• IRS Decision on Florida CDD: Commercial Is Out; Residential May Be In
  • June 14, 2013 | Authors: Miranda F. Fitzgerald; Jason W. Johnson; Michael Ryan
  • Law Firms: Lowndes, Drosdick, Doster, Kantor & Reed Professional Association - Orlando Office ; Lowndes, Drosdick, Doster, Kantor & Reed Professional Association - Orlando Office ; Lowndes, Drosdick, Doster, Kantor & Reed Professional Association - Orlando Office
  • Community Development Districts are creatures of state law. They are quasi-governmental entities typically created for the purposes of issuing tax exempt bonds in order to finance the construction of real estate development infrastructure.
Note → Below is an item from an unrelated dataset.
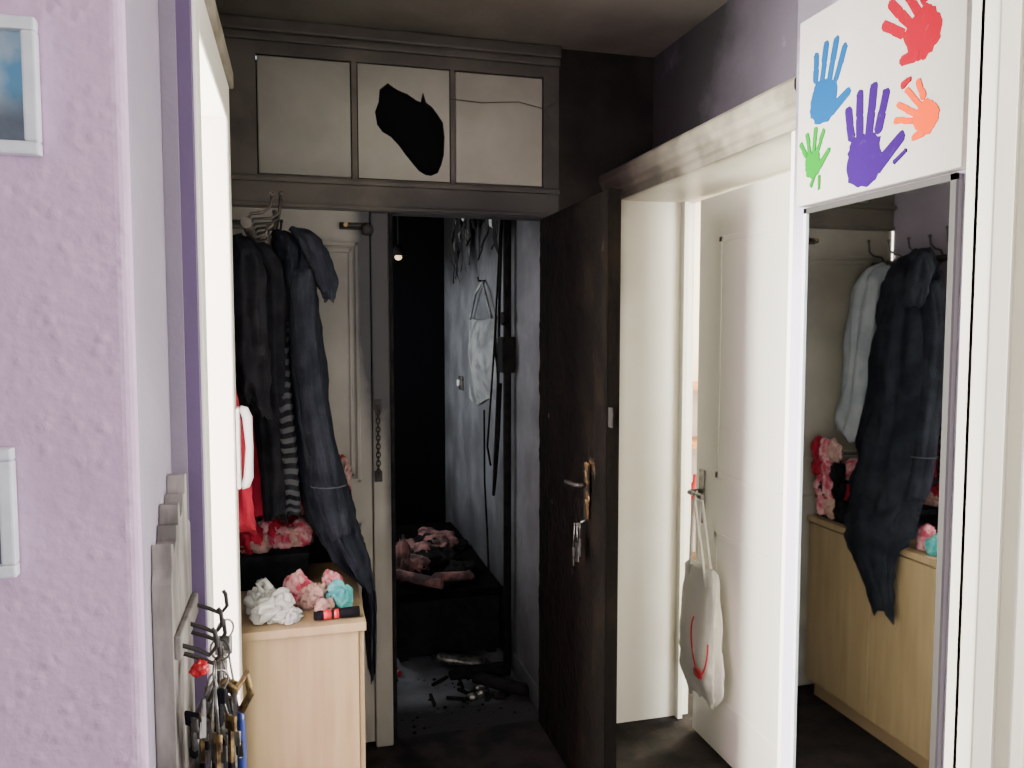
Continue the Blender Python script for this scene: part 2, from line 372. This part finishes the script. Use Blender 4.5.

Approximately 600 CDD’s currently exist in Florida. Collectively, those CDD’s have issued approximately $6.5B in tax exempt bonds.

    The Village Center Community Development District (“Village Center CDD”), the heart of a Central Florida active adult community commonly known as “The Villages”, sought a ruling from the Internal Revenue Service-by way of a Technical Advice Memorandum-that it was a political subdivision within the meaning of Section 103-1(b) of the Income Tax Regulations. The May 9, 2013 TAM ruling** (TAM-127670-12) is important because if the Village Center CDD is a political subdivision within the meaning of Section 103-1(b) of the Income Tax Regulations, then it is a qualified issuer of tax exempt bonds and the interest it paid on the bonds is not taxable income to the bondholders. If, however, the entity is not a political subdivision, then the bonds that were issued by the Village Center CDD were not tax exempt and the bondholders will have to pay the income taxes on interest income they received with respect to the $426,200,000 worth of recreational and utility bonds it issued during the applicable review period. Presumably the taxpaying bondholders would look to the Village Center CDD-and the Village Center CDD potentially to the developer landowners-to cover this expense.

    CDD’s are governed by Boards of Supervisors. In residential or mixed residential/non-residential CDD’s, appointees of the developer landowners may initially serve on these boards, but Florida law requires that eventually governance of the CDD will be turned over to residents by way of election of board members by residents, once an ownership threshold is reached. In a non-residential CDD, there are very often no residents and in that case Florida law contemplates that the landowners (not residents) will continue to appoint the CDD board members.

    The IRS ruled that the Village Center CDD was not a political subdivision when the bonds were issued. The decision centers around one issue: that from the actions of the Village Center CDD and the developer, it appeared that the Village Center CDD was organized and operated in a manner intended to perpetuate private control, and to indefinitely avoid responsibility to a public electorate. In the case of the Village Center CDD, control of the entity has not been turned over to residents in the 20 years of the CDD’s existence, despite the developer selling 44,000 homes in The Villages. The IRS found that the developer intentionally structured the Village Center CDD so as to ensure that control would never be turned over to anyone other than the developer’s insiders. The Village Center CDD’s actions included petitioning the town of Lady Lake, Florida to change the boundaries of the CDD to remove land upon which future residential development was to occur, thereby ensuring that the residential threshold requiring election of the Board of Supervisors by residents would never be reached.

    While the Internal Revenue Code provides that the TAM may not be used or cited as precedent, its rationale should be considered as a guiding force by other developers considering the formation of a non-residential CDD, and for developer-controlled Boards of Supervisors of existing non-residential CDD’s. The tax implications that could result from a determination by the IRS that a non-residential CDD is not a qualified issuer of tax exempt bonds could seriously affect the ability of landowner-controlled non-residential CDD’s to issue and sell their bonds as tax exempt, as well as the financial future of existing non-residential CDD’s whose bondholders may find themselves in a similar predicament to the holders of the Village Center CDD bonds.

    On the bright side, the TAM would appear to give a green light for tax exempt bond issues by residential CDD’s, even if initially landowner controlled, in light of the language of the TAM emphasizing the intent of the Village Center CDD to perpetually be landowner-controlled.